Here's a couple of sad poems this guy (see picture from ~13, 14, 15 years ago) wrote:

Autumn

"I will make a poem of true riches" -W.W.

True riches only found in eyes
And richer still in those that cry
for longing of a dear, true friend
Who, gone too long, will come again
When softer shadows paint this hall--

And new-born leaves find hue and fall.

[23 September 1996]


The above poem was written in response to several things:


1) The Whitman line is from part 12 of "Starting from Paumanok" the poem continues:

I will make the true poem of riches,
To earn for the body and the mind whatever adheres and goes forward and is not dropt by death;
I will effuse egotism and show it underlying all, and I will be the bard of personality,
And I will show of male and female that either is but the equal of the other  [...]

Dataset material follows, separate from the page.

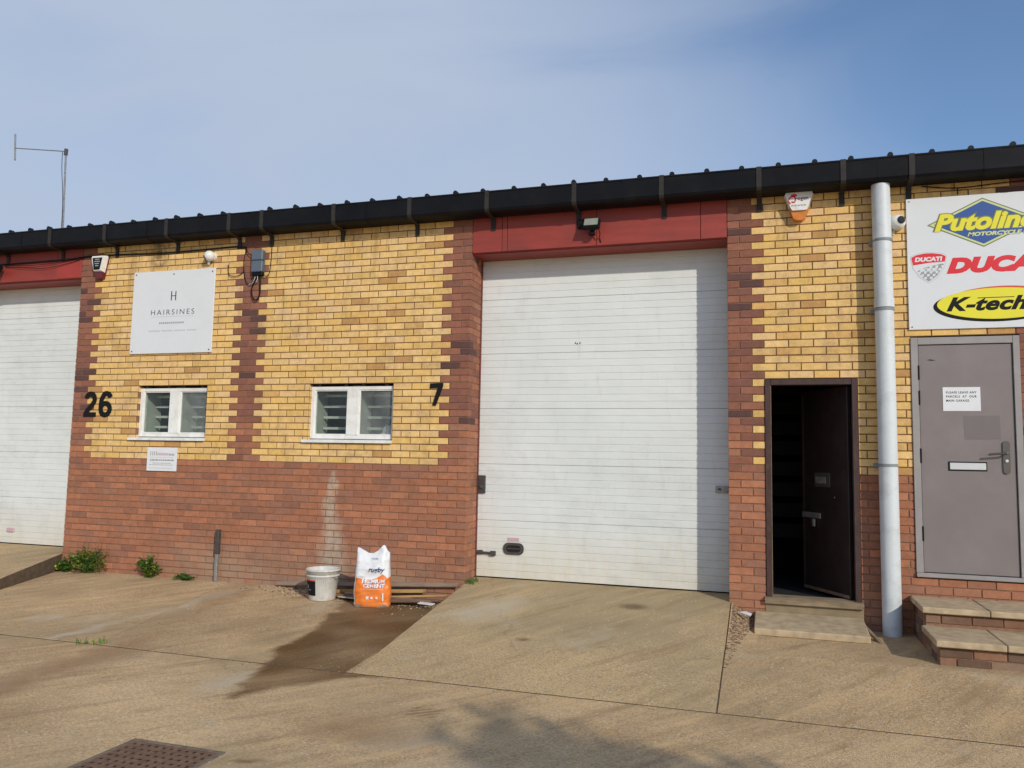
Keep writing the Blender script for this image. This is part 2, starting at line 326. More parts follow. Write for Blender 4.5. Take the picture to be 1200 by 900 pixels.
M['plankd'] = simple('old brown timber', (0.20, 0.12, 0.075), 0.8, 0.25, 9, dirt=(0.08, 0.05, 0.035), dirt_amt=0.6, dscale=6, stretch=(0.5, 3, 3))
M['plankg'] = simple('grey weathered batten', (0.28, 0.20, 0.14), 0.85, 0.25, 9, dirt=(0.14, 0.09, 0.06), dirt_amt=0.5, dscale=6, stretch=(0.5, 3, 3))
M['plankw'] = simple('white painted lath', (0.50, 0.44, 0.35), 0.7, 0.15, 9)
M['rubble'] = simple('loose rubble', (0.33, 0.24, 0.16), 0.9, 0.35, 30)
M['litter'] = simple('dead leaf litter', (0.16, 0.09, 0.05), 0.9, 0.4, 40)
M['leaf'] = simple('weed leaf green', (0.075, 0.160, 0.026), 0.55, 0.35, 25, bmp=0)
M['leafy'] = simple('weed leaf yellow green', (0.20, 0.24, 0.03), 0.55, 0.3, 25, bmp=0)
M['stem'] = simple('weed stem', (0.10, 0.13, 0.04), 0.7, 0.2, 20)
M['bark'] = simple('tree bark', (0.12, 0.09, 0.06), 0.9, 0.3, 12, bmp=0.5)
M['treeleaf'] = simple('tree leaf', (0.05, 0.09, 0.02), 0.6, 0.4, 3, bmp=0)
M['bolt'] = simple('tarnished bolt', (0.10, 0.10, 0.095), 0.5, 0.1, 12, metal=0.4)

# ------------------------------------------------------------------ mesh helpers
class MB:
    def __init__(s): s.v = []; s.f = []; s.mi = []; s.mats = []; s.t = []; s.tint = (1, 1, 1)
    def m(s, mat):
        if mat not in s.mats: s.mats.append(mat)
        return s.mats.index(mat)
    def add(s, vs, fs, mat):
        o = len(s.v); k = s.m(mat)
        s.v += [tuple(v) for v in vs]; s.t += [s.tint] * len(vs)
        for f in fs: s.f.append(tuple(i + o for i in f)); s.mi.append(k)
    def box(s, x0, x1, y0, y1, z0, z1, mat, bev=0.0, rot=None, at=None):
        b = min(bev, (x1 - x0) * .49, (y1 - y0) * .49, (z1 - z0) * .49)
        if b <= 0:
            vs = [(x, y, z) for x in (x0, x1) for y in (y0, y1) for z in (z0, z1)]
            fs = [(0, 1, 3, 2), (4, 6, 7, 5), (0, 4, 5, 1), (2, 3, 7, 6), (0, 2, 6, 4), (1, 5, 7, 3)]
        else:
            vs = []; cs = [(i, j, k) for i in (0, 1) for j in (0, 1) for k in (0, 1)]
            X = (x0, x1); Yy = (y0, y1); Zz = (z0, z1); sg = (1, -1)
            for (i, j, k) in cs:
                vs += [(X[i], Yy[j] + b * sg[j], Zz[k] + b * sg[k]), (X[i] + b * sg[i], Yy[j], Zz[k] + b * sg[k]), (X[i] + b * sg[i], Yy[j] + b * sg[j], Zz[k])]
            I = lambda i, j, k, a: ((i * 2 + j) * 2 + k) * 3 + a
            fs = [(I(0,0,0,0), I(0,0,1,0), I(0,1,1,0), I(0,1,0,0)), (I(1,0,0,0), I(1,1,0,0), I(1,1,1,0), I(1,0,1,0)),
                  (I(0,0,0,1), I(1,0,0,1), I(1,0,1,1), I(0,0,1,1)), (I(0,1,0,1), I(0,1,1,1), I(1,1,1,1), I(1,1,0,1)),
                  (I(0,0,0,2), I(0,1,0,2), I(1,1,0,2), I(1,0,0,2)), (I(0,0,1,2), I(1,0,1,2), I(1,1,1,2), I(0,1,1,2))]
            for i in (0, 1):
                for j in (0, 1): fs.append((I(i,j,0,0), I(i,j,0,1), I(i,j,1,1), I(i,j,1,0)))
                for k in (0, 1): fs.append((I(i,0,k,0), I(i,0,k,2), I(i,1,k,2), I(i,1,k,0)))
            for j in (0, 1):
                for k in (0, 1): fs.append((I(0,j,k,1), I(0,j,k,2), I(1,j,k,2), I(1,j,k,1)))
            for c in range(8): fs.append((c * 3, c * 3 + 1, c * 3 + 2))
        if rot is not None: vs = [rot @ Vector(v) for v in vs]
        if at is not None: vs = [Vector(v) + Vector(at) for v in vs]
        s.add(vs, fs, mat)
    def prism(s, prof, x0, x1, mat, axis='x', closed=True):
        """profile of (a,b) pairs swept along an axis"""
        n = len(prof); vs = []
        for e in (x0, x1):
            for a, b in prof:
                vs.append((e, a, b) if axis == 'x' else ((a, e, b) if axis == 'y' else (a, b, e)))
        fs = [(i, (i + 1) % n, n + (i + 1) % n, n + i) for i in range(n if closed else n - 1)]
        if closed: fs += [tuple(range(n)), tuple(range(2 * n - 1, n - 1, -1))]
        s.add(vs, fs, mat)
    def tube(s, pts, r, mat, seg=8, cap=True):
        pts = [Vector(p) for p in pts]; n = len(pts); rs = r if isinstance(r, (list, tuple)) else [r] * n
        vs = []; prev = None
        for i, p in enumerate(pts):
            d = (pts[min(i + 1, n - 1)] - pts[max(i - 1, 0)]).normalized()
            if prev is None: a = d.orthogonal().normalized()
            else: a = (prev - d * prev.dot(d)); a = a.normalized() if a.length > 1e-6 else d.orthogonal().normalized()
            prev = a; b = d.cross(a)
            for k in range(seg):
                t = 2 * math.pi * k / seg; vs.append(p + (a * math.cos(t) + b * math.sin(t)) * rs[i])
        fs = [(i * seg + k, i * seg + (k + 1) % seg, (i + 1) * seg + (k + 1) % seg, (i + 1) * seg + k) for i in range(n - 1) for k in range(seg)]
        if cap:
            k0 = len(vs); vs += vs[:seg] + vs[(n - 1) * seg:n * seg]
            fs += [tuple(range(k0, k0 + seg))[::-1], tuple(range(k0 + seg, k0 + 2 * seg))]
        s.add(vs, fs, mat)
    def lathe(s, prof, c, mat, seg=28, axis='z'):
        vs = []
        for r, h in prof:
            for k in range(seg):
                t = 2 * math.pi * k / seg; a, b = r * math.cos(t), r * math.sin(t)
                vs.append((c[0] + a, c[1] + b, c[2] + h) if axis == 'z' else (c[0] + a, c[1] + h, c[2] + b))
        fs = [(i * seg + k, i * seg + (k + 1) % seg, (i + 1) * seg + (k + 1) % seg, (i + 1) * seg + k) for i in range(len(prof) - 1) for k in range(seg)]
        s.add(vs, fs, mat)
    def poly(s, pts, y, th, mat):
        """flat outline in the facade plane, th thick towards the viewer"""
        n = len(pts)
        vs = [(p[0], y, p[1]) for p in pts] + [(p[0], y - th, p[1]) for p in pts]
        fs = [tuple(range(n, 2 * n))] + [(i, (i + 1) % n, n + (i + 1) % n, n + i) for i in range(n)]
        s.add(vs, fs, mat)
    def mesh(s, name, smooth=False):
        me = bpy.data.meshes.new(name); me.from_pydata(s.v, [], s.f)
        for m in s.mats: me.materials.append(m)
        me.polygons.foreach_set('material_index', s.mi)
        if smooth: me.polygons.foreach_set('use_smooth', [len(f) == 4 for f in s.f])
        me.update(); return me
    def build(s, name, parent=None, smooth=False, fix=True):
        me = s.mesh(name, smooth)
        if fix: fixn(me)
        return link(name, me, parent)

import bmesh
def fixn(me):
    bm = bmesh.new(); bm.from_mesh(me); bmesh.ops.recalc_face_normals(bm, faces=bm.faces); bm.to_mesh(me); bm.free()

def link(name, me, parent=None):
    o = bpy.data.objects.new(name, me); COL.objects.link(o)
    if parent is not None: o.parent = parent
    return o

def thing(name, label, cat, loc=(0, 0, 0), group=None):
    """an Empty at the base; parts are authored in world coordinates and moved back"""
    o = bpy.data.objects.new(name, None); COL.objects.link(o); o.location = loc; o.empty_display_size = 0.2
    o['label'] = label; o['category'] = cat
    if group: o['group'] = group
    return o
def tag(o, label, cat, group=None):
    o['label'] = label; o['category'] = cat
    if group: o['group'] = group
    return o
def structure(o): o['kind'] = 'structure'; return o
def stuff(o): o['kind'] = 'stuff'; return o

def text_obj(name, body, x0, x1, z0, z1, y, mat, parent=None, bold=0.0, shear=0.0, th=0.0006, spacing=1.0, warp=None):
    cu = bpy.data.curves.new('lettering', 'FONT'); cu.body = body; cu.offset = min(bold, 0.012); cu.bevel_depth = max(0.0, bold - 0.012); cu.bevel_resolution = 0; cu.shear = shear; cu.space_character = spacing
    cu.resolution_u = 4; cu.extrude = 0.02; cu.fill_mode = 'BOTH'
    t = bpy.data.objects.new('lettering', cu); COL.objects.link(t)
    dg = bpy.context.evaluated_depsgraph_get(); dg.update()
    me = bpy.data.meshes.new_from_object(t.evaluated_get(dg)); bpy.data.objects.remove(t); bpy.data.curves.remove(cu)
    n = len(me.vertices); co = np.empty(n * 3); me.vertices.foreach_get('co', co); co = co.reshape(-1, 3)
    mn = co.min(0); mxx = co.max(0); sc = mxx - mn; sc[sc < 1e-9] = 1
    u = (co - mn) / sc
    out = np.empty_like(co)
    out[:, 0] = x0 + u[:, 0] * (x1 - x0); out[:, 2] = z0 + u[:, 1] * (z1 - z0); out[:, 1] = y - u[:, 2] * th
    if warp is not None:
        for i in range(n): out[i] = warp(out[i])
    me.vertices.foreach_set('co', out.ravel()); me.materials.clear(); me.materials.append(mat)
    me.polygons.foreach_set('material_index', [0] * len(me.polygons)); me.polygons.foreach_set('use_smooth', [False] * len(me.polygons)); me.update(); me.name = name
    return link(name, me, parent)

def split_loose(o, name):
    bm = bmesh.new(); bm.from_mesh(o.data); bm.verts.ensure_lookup_table(); seen = set(); groups = []
    for v in bm.verts:
        if v.index in seen: continue
        st = [v]; g = []; seen.add(v.index)
        while st:
            a = st.pop(); g.append(a)
            for e in a.link_edges:
                b = e.other_vert(a)
                if b.index not in seen: seen.add(b.index); st.append(b)
        groups.append(g)
    for g in groups:
        ix = {v.index: i for i, v in enumerate(g)}; fs = [[ix[v.index] for v in f.verts] for f in bm.faces if f.verts[0].index in ix]
        if not fs: continue
        me = bpy.data.meshes.new(name); me.from_pydata([v.co[:] for v in g], [], fs); me.materials.append(o.data.materials[0]); me.update(); link(name, me, o.parent)
    bm.free(); bpy.data.objects.remove(o)
def sag(a, b, d, n=10, dy=0.0):
    a = Vector(a); b = Vector(b); r = []
    for i in range(n + 1):
        t = i / n; p = a.lerp(b, t); p.z -= d * 4 * t * (1 - t); p.y -= dy * 4 * t * (1 - t); r.append(p)
    return r
def spline(P, n=6):
    P = [Vector(p) for p in P]; Q = [P[0]] + P + [P[-1]]; out = []
    for i in range(1, len(Q) - 2):
        for k in range(n):
            t = k / n; a, b, c, d = Q[i - 1], Q[i], Q[i + 1], Q[i + 2]
            out.append(0.5 * ((2 * b) + (-a + c) * t + (2 * a - 5 * b + 4 * c - d) * t * t + (-a + 3 * b - 3 * c + d) * t ** 3))
    out.append(P[-1]); return out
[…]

and earlier in that poem (part 9) (and this is the stanza from Whitman that as a high school boy first hooked me) he preaches:

What do you seek so pensive and silent?
What do you need camerado?
Dear son do you think it is love?

Listen dear son--listen America, daughter or son,
It is a painful thing to love a man or woman to excess, and yet it satisfies, it is great,
But there is something else very great, it makes the whole coincide,
It, magnificent, beyond materials, with continuous hands sweeps and provides for all.

2) A newly dead dad (17 September 1995)


3) The love of a girl that was "just a friend."
______________________________________

I grew up in one house; in fact, I only ever had one bedroom that I shared with two brothers, then one brother, then none. That house was on Adams Street, 407. In college, I lived with some friends for 1 3/4 years, first on a couch (unofficailly) and then officially in an upstairs bedroom, at 407 Laramie Street.

407's
Twenty-two years old, upstairs bedroom
Of a college house, sounds like bridge night.
Suddenly, ten again, my brothers are out--my
sisters are gone-- I sit, by myself, in a shared room,

listening to women laugh and men move ice-
cubes in small glass tumblers. Now, mason jars
and Jim Beam and the women are still laughing--
and I am still listening, by myself, in a shared room.